As a Wotan admired for remarkable perspicacity as an interpreter of Lieder rather than Wagnerian declamation, baritone Matthias Goerne has much in common with his storied countryman Dietrich Fischer-Dieskau. Goerne shares his illustrious predecessor's poetic approach to text and seemingly boundless palette of vocal colors, but in his first portrayal of Wotan it is George London rather than Fischer-Dieskau whose example Goerne's singing brings to mind. Unlike Fischer-Dieskau, who encountered passages in Wotan’s music that required more voice than he could supply, Goerne possesses the range and the orotundity of tone for the part, which he plays with machismo and bristling pride. Having waited to sing Wotan until he had experience with a character like Berg’s Wozzeck under his belt, Goerne here makes one of the most auspicious rôle débuts in recent memory. The soaring sovereignty with which he phrases 'Endlich Loge! Eiltest du so,' a passage of which many Wotans make little, is indicative of his intuitive grasp of both the character and his music. Throughout the first half of the opera, Goerne alternates petulance with pure muscle in depicting Wotan’s shifting allegiances and thirst for power. Facing Fricka’s withering disdain and the bungling turpitude of the giants and Nibelungs, Goerne’s Wotan assumes the capacity of unanswerable supremacy, taking command in​ Scene Four with an imposing account of 'Soll ich sorgen und fürchten.' Greeting Walhalla, his perceived refuge from the perils and responsibilities of wielding the ring, Goerne sings 'Abendlich strahlt der Sonne Auge' stunningly, complemented by a poised but pointed 'So grüss' ich die Burg.’ Few singers have elucidated the motivations and flaws of the Rheingold Wotan at any points in their careers as Goerne here does in his first attempt. Heartening as the profundity of his interpretation of the rôle is, it is his singing that wins the greater share of the laurels. Any listener who continues to believe that tired barking is the trademark of a successful Wotan should hear this performance. Goerne’s singing harkens back to past generations, when Wotans like Friedrich Schorr, Hans Hotter, and George London revealed that brawn need not impede beauty.
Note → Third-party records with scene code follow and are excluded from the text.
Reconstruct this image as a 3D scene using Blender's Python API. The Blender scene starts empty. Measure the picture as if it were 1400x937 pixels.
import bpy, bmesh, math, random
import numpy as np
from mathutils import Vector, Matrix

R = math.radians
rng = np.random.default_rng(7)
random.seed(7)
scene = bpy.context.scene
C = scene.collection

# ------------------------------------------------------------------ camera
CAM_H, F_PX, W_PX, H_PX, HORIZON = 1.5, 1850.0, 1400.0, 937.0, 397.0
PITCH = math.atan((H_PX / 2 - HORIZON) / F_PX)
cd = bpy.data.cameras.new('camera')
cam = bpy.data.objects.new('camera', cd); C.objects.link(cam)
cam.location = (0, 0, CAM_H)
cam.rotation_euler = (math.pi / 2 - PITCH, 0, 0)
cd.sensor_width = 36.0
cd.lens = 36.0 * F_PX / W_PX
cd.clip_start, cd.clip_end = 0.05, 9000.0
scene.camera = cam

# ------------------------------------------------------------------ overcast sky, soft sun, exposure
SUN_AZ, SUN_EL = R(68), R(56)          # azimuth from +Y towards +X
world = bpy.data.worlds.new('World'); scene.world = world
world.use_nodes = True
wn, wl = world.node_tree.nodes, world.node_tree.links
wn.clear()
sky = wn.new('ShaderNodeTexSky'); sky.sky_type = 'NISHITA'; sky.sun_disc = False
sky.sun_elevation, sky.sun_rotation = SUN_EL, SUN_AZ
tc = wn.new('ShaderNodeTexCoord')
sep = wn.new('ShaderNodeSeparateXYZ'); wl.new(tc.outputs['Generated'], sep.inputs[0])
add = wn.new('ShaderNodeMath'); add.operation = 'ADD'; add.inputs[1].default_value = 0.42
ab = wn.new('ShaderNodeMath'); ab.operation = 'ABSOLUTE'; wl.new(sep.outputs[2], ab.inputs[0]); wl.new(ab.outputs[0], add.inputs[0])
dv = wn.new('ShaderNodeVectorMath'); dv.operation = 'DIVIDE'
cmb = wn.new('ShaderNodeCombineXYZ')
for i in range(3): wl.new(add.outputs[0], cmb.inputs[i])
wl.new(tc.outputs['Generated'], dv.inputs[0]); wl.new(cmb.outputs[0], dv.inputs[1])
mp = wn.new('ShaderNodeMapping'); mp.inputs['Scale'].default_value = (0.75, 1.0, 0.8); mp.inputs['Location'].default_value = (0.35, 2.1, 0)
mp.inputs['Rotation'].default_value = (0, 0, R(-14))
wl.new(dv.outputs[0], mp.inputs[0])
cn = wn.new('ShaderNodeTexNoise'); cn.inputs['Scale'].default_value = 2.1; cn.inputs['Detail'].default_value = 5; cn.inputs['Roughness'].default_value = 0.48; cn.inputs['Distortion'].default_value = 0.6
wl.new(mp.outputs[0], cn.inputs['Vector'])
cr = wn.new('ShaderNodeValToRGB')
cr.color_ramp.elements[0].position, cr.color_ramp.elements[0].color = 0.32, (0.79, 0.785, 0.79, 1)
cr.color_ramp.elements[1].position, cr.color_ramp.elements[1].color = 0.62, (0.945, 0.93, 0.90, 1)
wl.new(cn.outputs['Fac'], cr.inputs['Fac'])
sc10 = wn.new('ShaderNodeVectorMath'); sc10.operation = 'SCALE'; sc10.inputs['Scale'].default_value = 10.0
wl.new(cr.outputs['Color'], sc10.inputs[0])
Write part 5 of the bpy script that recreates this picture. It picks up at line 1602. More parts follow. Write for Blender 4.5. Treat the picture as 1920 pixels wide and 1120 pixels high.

Die Walküre is the Ring opera that works best beyond the context of the complete Cycle, but Das Rheingold is in many ways the most accessible of the four works that comprise Der Ring des Nibelungen. There is a concentrated circumspection in Rheingold’s uninterrupted narrative that is not duplicated elsewhere in Der Ring, and Wagner’s music at once occupies a lofty plane of inspiration and exemplifies effective theatricality. The observer who suggests, perhaps because of its less-daunting dimensions, that Das Rheingold is an ‘easier’ piece than Die Walküre, Siegfried, and Götterdämmerung has surely never been involved with performing, producing, or recording it. This NAXOS recording of the Hong Kong Philharmonic’s Rheingold, the first installment in a complete Ring Cycle scheduled for realization in increments by the end of 2018, is an achievement for which every participant and all Wagnerians must give thanks. Its weakest link is far from ruinous, and its foremost strengths—the Wotan of Matthias Goerne, the playing of the Hong Kong Philharmonic, and the conducting of Jaap van Zweden—foretell a Ring to challenge notions of great Wagner performances being solely things of the past.